Mehdi compared this Christian God to Allah, who seemed far away and got angry about little things. “With the Christian God I was welcome the way I was. He created me with my weaknesses; he even used my weaknesses to be more like Him. This was a big difference from Allah, who would punish me for any small thing.

It seemed amazing to him that this God was like a loving Father, someone who knew him as a person.

“Still, my Muslim background was too strong to just let go. It took a lot of struggling. I told God: ‘If you really care, please show me the way.’

As Mehdi wrestled in his heart about his faith, one of his friends became alarmed by his sudden interest in Christianity and sent him to a religious leader specially trained to help Christian converts from a Muslim background return to Islam.

But everything the religious leader told him about Islam, Mehdi found an alternative in the Bible that seemed much better.

“It wasn’t a specific moment, a lightning flash or a dream. It happened gradually that I became a Christian. It was like the curtains that had been hanging in front of the truth for a long time had been opened for me. What I saw was beautiful,” he confesses.

“I didn’t tell my family: ‘Surprise! I am a Christian now!’ They discovered gradually.
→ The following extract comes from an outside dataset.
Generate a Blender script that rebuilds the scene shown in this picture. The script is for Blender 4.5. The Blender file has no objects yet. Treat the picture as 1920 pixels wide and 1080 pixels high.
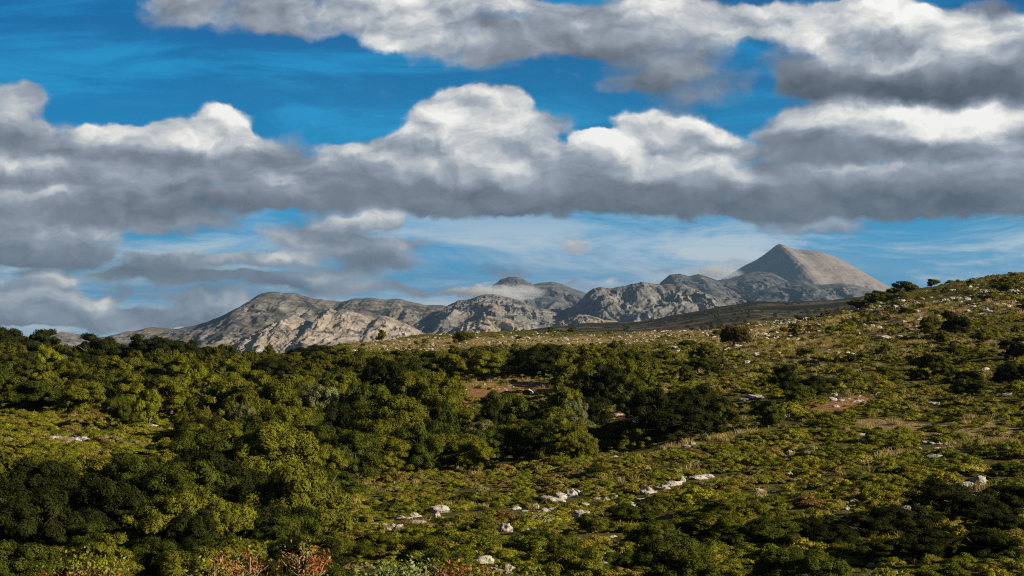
import bpy, math, random
import numpy as np
from mathutils import Vector, Matrix

# ------------------------------------------------------------------ camera, sun, exposure
F = 3040.0            # focal length in photograph pixels (1920 wide): a 57 mm lens
HROW = 600.0          # row of the eye-level horizon
CAMZ = 12.0
scene = bpy.context.scene
COL = scene.collection
cd = bpy.data.cameras.new("camera")
cam = bpy.data.objects.new("camera", cd)
COL.objects.link(cam)
cam.location = (0, 0, CAMZ)
cam.rotation_euler = (math.pi / 2, 0, 0)
cd.sensor_width = 36.0
cd.lens = 57.0
cd.shift_y = (HROW - 540.0) / 1920.0
cd.clip_start = 0.5
cd.clip_end = 80000.0
scene.camera = cam

SUN_EL = math.radians(21.5)
SUN_AZ = math.radians(114.0)      # measured clockwise from the view direction (+Y): from the right, a little behind
sl = bpy.data.lights.new("sun", 'SUN')
sl.energy = 5.0
sl.angle = math.radians(0.5)
sl.color = (1.0, 0.86, 0.66)
sun = bpy.data.objects.new("sun", sl)
COL.objects.link(sun)
sd = Vector((math.sin(SUN_AZ) * math.cos(SUN_EL), math.cos(SUN_AZ) * math.cos(SUN_EL), math.sin(SUN_EL)))
sun.rotation_euler = (-sd).to_track_quat('-Z', 'Y').to_euler()
sun.location = (200, -50, 120)

vs = scene.view_settings
vs.view_transform = 'Standard'
vs.look = 'None'
vs.exposure = 0.45
vs.gamma = 1.0
vs.use_curve_mapping = False
cy = scene.cycles
cy.max_bounces = 4
cy.diffuse_bounces = 2
cy.glossy_bounces = 1
cy.transmission_bounces = 2
cy.transparent_max_bounces = 4
cy.volume_bounces = 3
cy.use_denoising = False
cy.pixel_filter_type = 'BLACKMAN_HARRIS'
cy.filter_width = 1.15
cy.use_adaptive_sampling = False
cy.adaptive_threshold = 0.012
cy.adaptive_min_samples = 16

# ------------------------------------------------------------------ sky: Nishita daylight with layered cumulus
world = bpy.data.worlds.new("World")
scene.world = world
world.use_nodes = True
wt = world.node_tree
for n in list(wt.nodes):
    wt.nodes.remove(n)


class NB:
    """Tiny helper that strings nodes together in creation order."""
    def __init__(s, t):
        s.t = t

    def new(s, typ, **kw):
        n = s.t.nodes.new(typ)
        for k, v in kw.items():
            setattr(n, k, v)
        return n

    def put(s, sock, v):
        if hasattr(v, "is_linked"):
            s.t.links.new(v, sock)
        elif v is not None:
            sock.default_value = v

    def m(s, op, a, b=None, c=None, clamp=False):
        n = s.new("ShaderNodeMath", operation=op, use_clamp=clamp)
        for i, v in enumerate((a, b, c)):
            s.put(n.inputs[i], v)
        return n.outputs[0]

    def v(s, op, a, b=None, c=None, out=0):
        n = s.new("ShaderNodeVectorMath", operation=op)
        for i, x in enumerate((a, b, c)):
            s.put(n.inputs[i], x)
        return n.outputs[out]

    def rng(s, x, a, b, c, d, smooth=True):
        n = s.new("ShaderNodeMapRange", interpolation_type='SMOOTHSTEP' if smooth else 'LINEAR')
        for i, q in enumerate((x, a, b, c, d)):
            s.put(n.inputs[i], q)
        return n.outputs[0]

    def noise(s, vec, scale, detail=3.0, rough=0.5, dist=0.0, col=False, dim='3D', lac=2.0):
        n = s.new("ShaderNodeTexNoise", noise_dimensions=dim)
        s.put(n.inputs["Vector"], vec)
        s.put(n.inputs["Scale"], scale)
        s.put(n.inputs["Detail"], detail)
        s.put(n.inputs["Roughness"], rough)
        s.put(n.inputs["Distortion"], dist)
        s.put(n.inputs["Lacunarity"], lac)
        return n.outputs["Color" if col else "Fac"]

    def ramp(s, x, stops, interp='LINEAR'):
        n = s.new("ShaderNodeValToRGB")
        cr = n.color_ramp
        cr.interpolation = interp
        while len(cr.elements) < len(stops):
            cr.elements.new(0.5)
        for e, (p, c) in zip(cr.elements, stops):
            e.position = p
            e.color = (c[0], c[1], c[2], 1)
        s.put(n.inputs[0], x)
        return n.outputs[0]

    def mix(s, fac, a, b, blend='MIX'):
        n = s.new("ShaderNodeMix", data_type='RGBA', blend_type=blend)
        s.put(n.inputs[0], fac)
        for i, x in ((6, a), (7, b)):
            if isinstance(x, tuple):
                x = (x[0], x[1], x[2], 1)
            s.put(n.inputs[i], x)
        return n.outputs[2]

def build_sky():
    B = NB(wt)
    tc = B.new("ShaderNodeTexCoord")
    d = tc.outputs["Generated"]
    sx = B.new("ShaderNodeSeparateXYZ")
    B.put(sx.inputs[0], d)
    X, Y, Z = sx.outputs
    az = B.m('ARCTAN2', X, Y)
    hyp = B.m('SQRT', B.m('ADD', B.m('MULTIPLY', X, X), B.m('MULTIPLY', Y, Y)))
    te = B.m('DIVIDE', Z, B.m('MAXIMUM', hyp, 0.02))
    U = B.m('MULTIPLY', az, F / 100)
    V = B.m('MULTIPLY', te, F / 100)
    # clear sky: physical daylight, looked up a little higher so the blue is the deep one of the photograph
    dn = B.v('ADD', d, (0, 0, 0.12))
    sky = B.new("ShaderNodeTexSky", sky_type='NISHITA')
    sky.sun_disc = False
    sky.sun_elevation = SUN_EL
    sky.sun_rotation = SUN_AZ
    sky.altitude = 600
    sky.air_density = 1.0
    sky.dust_density = 0.1
    sky.ozone_density = 3.0
    B.put(sky.inputs[0], dn)
    hs = B.new("ShaderNodeHueSaturation")
    hs.inputs["Hue"].default_value = SKY_HUE
    hs.inputs["Saturation"].default_value = SKY_SAT
    B.put(hs.inputs["Color"], sky.outputs[0])
    blue0 = B.v('MULTIPLY', hs.outputs[0], SKY_TINT)

    def shader(c):
        bg = B.new("ShaderNodeBackground")
        B.put(bg.inputs[0], B.v('MULTIPLY', c, (2 ** -0.45 / SKY_STR,) * 3))
        bg.inputs[1].default_value = SKY_STR
        return bg.outputs[0]

    def mixsh(fac, a_, b_):
        n = B.new("ShaderNodeMixShader")
        B.put(n.inputs[0], fac); B.put(n.inputs[1], a_); B.put(n.inputs[2], b_)
        return n.outputs[0]

    # the rest of the sky vault: scattered broad cloud
    fn = B.noise(B.v('MULTIPLY', d, (1, 1, 2)), 2.6, 2, 0.5)
    far = shader(B.mix(B.rng(fn, 0.46, 0.64, 0, 0.8), B.v('MULTIPLY', blue0, (.4, .4, .4)), VAULT))

    cb = B.new("ShaderNodeCombineXYZ")
    B.put(cb.inputs[0], U); B.put(cb.inputs[1], V); cb.inputs[2].default_value = 1.0
    p0 = cb.outputs[0]
    # paler blue towards the horizon
    blue = B.mix(B.rng(V, 5.6, 0.0, 0.0, 0.9), blue0, SKY_PALE)
    # thin high cirrus: noise stretched along the wind
    mp = B.new("ShaderNodeMapping")
    B.put(mp.inputs[0], p0)
    mp.inputs["Rotation"].default_value = (0, 0, math.radians(11))
    mp.inputs["Scale"].default_value = (0.26, 1.15, 1)
    cw = B.noise(mp.outputs[0], 0.9, 7, 0.64, 0.45)
    low = B.rng(V, 2.9, 0.9, 0.0, 1.0)
    ci = B.m('MULTIPLY', B.rng(cw, 0.38, 0.60, 0.0, 1.0), B.m('MULTIPLY_ADD', low, 0.95, 0.008))
    ci = B.m('ADD', ci, B.m('MULTIPLY', B.rng(V, 2.2, 0.4, 0, 1), 0.20), clamp=True)
    blue = B.mix(ci, blue, CIRRUS)
    mp2 = B.new("ShaderNodeMapping")
    B.put(mp2.inputs[0], p0)
    mp2.inputs["Rotation"].default_value = (0, 0, math.radians(-8))
    mp2.inputs["Scale"].default_value = (0.30, 1.7, 1)
    hw = B.noise(mp2.outputs[0], 0.8, 6, 0.6, 0.7)
    blue = B.mix(B.rng(hw, 0.42, 0.70, 0.0, 0.75), blue, (0.012, 0.33, 0.66))

    # warped coordinates: large billows and finer ragged edges
    n1 = B.noise(p0, 0.8, 3, 0.5, 0.0, col=True)
    n2 = B.noise(p0, 2.6, 4, 0.55, 0.0, col=True)
    w1 = B.v('MULTIPLY', B.v('SUBTRACT', n1, (0.5, 0.5, 0.5)), (1.1, 0.62, 0))
    w2 = B.v('MULTIPLY', B.v('SUBTRACT', n2, (0.5, 0.5, 0.5)), (0.34, 0.24, 0))
    p = B.v('ADD', B.v('ADD', p0, w1), w2)
    # relief of the billows: density noise compared with itself a step towards the sun
    pb = B.v('MULTIPLY', p, (0.72, 1.35, 1))
    bill0 = B.noise(pb, 1.0, 6, 0.52)
    bill1 = B.noise(B.v('ADD', pb, (0.15, 0.30, 0.0)), 1.0, 4, 0.5)
    rel = B.m('SUBTRACT', bill0, bill1)
    fine = B.m('SUBTRACT', B.noise(B.v('MULTIPLY', p0, (1, 1.3, 1)), 3.2, 7, 0.66), 0.5)
    bump = B.m('MULTIPLY_ADD', B.m('SUBTRACT', bill0, 0.5), 0.9, B.m('MULTIPLY', fine, 0.62))
    shade = B.m('MULTIPLY_ADD', rel, 0.72, B.m('MULTIPLY', fine, 0.05))

    # the cloud field: thickness and brightness of all the heads summed on a grid of directions, handed to the
    # shader as pairs of curves over azimuth and elevation (the leading terms of their decomposition)
    u0, u1, v0, v1 = -14.5, 14.5, -1.0, 7.6
    gu = np.linspace(u0, u1, 257)
    gv = np.linspace(v0, v1, 257)
    UU, VV = np.meshgrid(gu, gv)
    W = np.zeros_like(UU)
    BR = np.full_like(UU, np.nan); BRW = np.zeros_like(UU); BRS = np.zeros_like(UU)
    BR = 0.58 + 0 * UU
    for (cx, cyy, rx, ry, a, bt, bb) in LOBES:      # each head lies over the ones before it: firm lit top, base fading out below
        A = math.atan((cx - 960) / F)
        u = A * F / 100
        v = (HROW - cyy) / F * math.cos(A) * F / 100
        du = (UU - u) / rx * 100; dv = (VV - v) / ry * 100
        d2 = du ** 2 + dv ** 2
        t = np.clip((1.9 - d2) / 1.8, 0, 1)
        W += a * t * t * (3 - 2 * t)
        e2 = du ** 2 * 0.8 + np.where(dv > 0, dv, dv * 0.62) ** 2
        hi_ = np.where(dv > 0, 1.75, 2.2)
        t = np.clip((hi_ - e2) / (hi_ - 0.25), 0, 1)
        al_ = t * t * (3 - 2 * t) * min(1.0, a)
        g = np.clip(dv + 0.25 * du, -1.5, 1.0)
        BR = BR * (1 - al_) + al_ * ((bt + bb) / 2 + (bt - bb) / 2 * g)

    def soft(M, n, ax):
        for _ in range(n):
            M = 0.25 * np.roll(M, 1, ax) + 0.5 * M + 0.25 * np.roll(M, -1, ax)
        return M
    BR = soft(soft(BR, 5, 0), 4, 1)
    W = np.minimum(W, 1.6 + 0.2 * (W - 1.6))
    xu = B.rng(U, u0, u1, -1.0, 1.0, smooth=False)
    sp = B.new("ShaderNodeSeparateXYZ")
    B.put(sp.inputs[0], p)
    xu = B.rng(sp.outputs[0], u0, u1, -1.0, 1.0, smooth=False)
    xv = B.rng(sp.outputs[1], v0, v1, -1.0, 1.0, smooth=False)

    def curves(x, tabs):
        n = B.new("ShaderNodeVectorCurve")
        B.put(n.inputs[1], x)
        mpg = n.mapping
        mpg.extend = 'HORIZONTAL'
        for c, tab in zip(mpg.curves, tabs):
            xs = np.linspace(-1, 1, len(tab))
            c.points[0].location = (xs[0], tab[0])
            c.points[-1].location = (xs[-1], tab[-1])
            for x_, y_ in zip(xs[1:-1], tab[1:-1]):
                c.points.new(float(x_), float(y_))
        mpg.update()
        return n.outputs[0]

    def field(M, groups):
        mean = float(M.mean())
        lu, sg, rv = np.linalg.svd(M - mean, full_matrices=False)
        acc = mean
        for g in range(groups):
            ks = range(3 * g, 3 * g + 3)
            fu, fv = [], []
            for k in ks:
                fu.append(rv[k] / np.abs(rv[k]).max())
                fv.append(lu[:, k] / np.abs(lu[:, k]).max())
            sc = [float(sg[k] * np.abs(rv[k]).max() * np.abs(lu[:, k]).max()) for k in ks]
            cu = curves(xu, [t[::2] for t in fu])
            cv = curves(xv, [t[::2] for t in fv])
            acc = B.m('ADD', acc, B.v('DOT_PRODUCT', B.v('MULTIPLY', cu, tuple(sc)), cv, out=1))
        return acc

    accW = field(W, 11)
    bri = field(BR, 13)
    dens = B.m('ADD', accW, bump)
    # thickness decides how hard the edge is: sunlit heads are crisp, grey bases are soft
    hard = B.rng(bri, 0.62, 0.98, 0.0, 1.0)
    lo = B.m('MULTIPLY_ADD', hard, 0.08, 0.12)
    hi = B.m('MULTIPLY_ADD', hard, -0.34, 1.16)
    al = B.rng(dens, lo, hi, 0.0, 1.0)
    edge = B.rng(dens, 1.15, 0.35, 0.0, 0.14)
    amt = B.rng(bri, 0.35, 0.85, 0.5, 1.25)
    lit = B.m('MULTIPLY_ADD', shade, B.m('MULTIPLY', amt, 1.3), B.m('SUBTRACT', bri, B.rng(bri, 0.45, 0.8, 0.0, 0.03)))
    lit = B.m('MULTIPLY_ADD', B.m('ADD', edge, 0.015), hard, lit, clamp=True)
    band = shader(B.mix(al, blue, B.ramp(lit, CLOUD_RAMP)))
    inside = B.m('MULTIPLY', B.m('COMPARE', U, 0.0, 14.0), B.m('COMPARE', V, 3.2, 4.0))
    out = mixsh(inside, far, band)
    wo = B.new("ShaderNodeOutputWorld")
    wt.links.new(out, wo.inputs[0])
    world.cycles.sampling_method = 'NONE'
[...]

I had always been a bad boy and I started behaving differently. For instance, I brought the JESUS Film home and watched it with my little brother. They’d expected me to go on drugs, or get in trouble with the police. They didn’t expect me to become a Christian.”

His parents weren’t happy about his new faith, but they didn’t give him a lot of trouble. After being discipled, Mehdi eventually chose to leave Iran. “If the authorities would have found me, it would have led to those who discipled me, and they would have been in big trouble,” he says.

“I was 18 when I left home. Now I am 27. I haven’t been back in Iran since. I haven’t seen my family in 10 years. It’s a big sacrifice. But despite everything, I am undoubtedly happy and thankful.”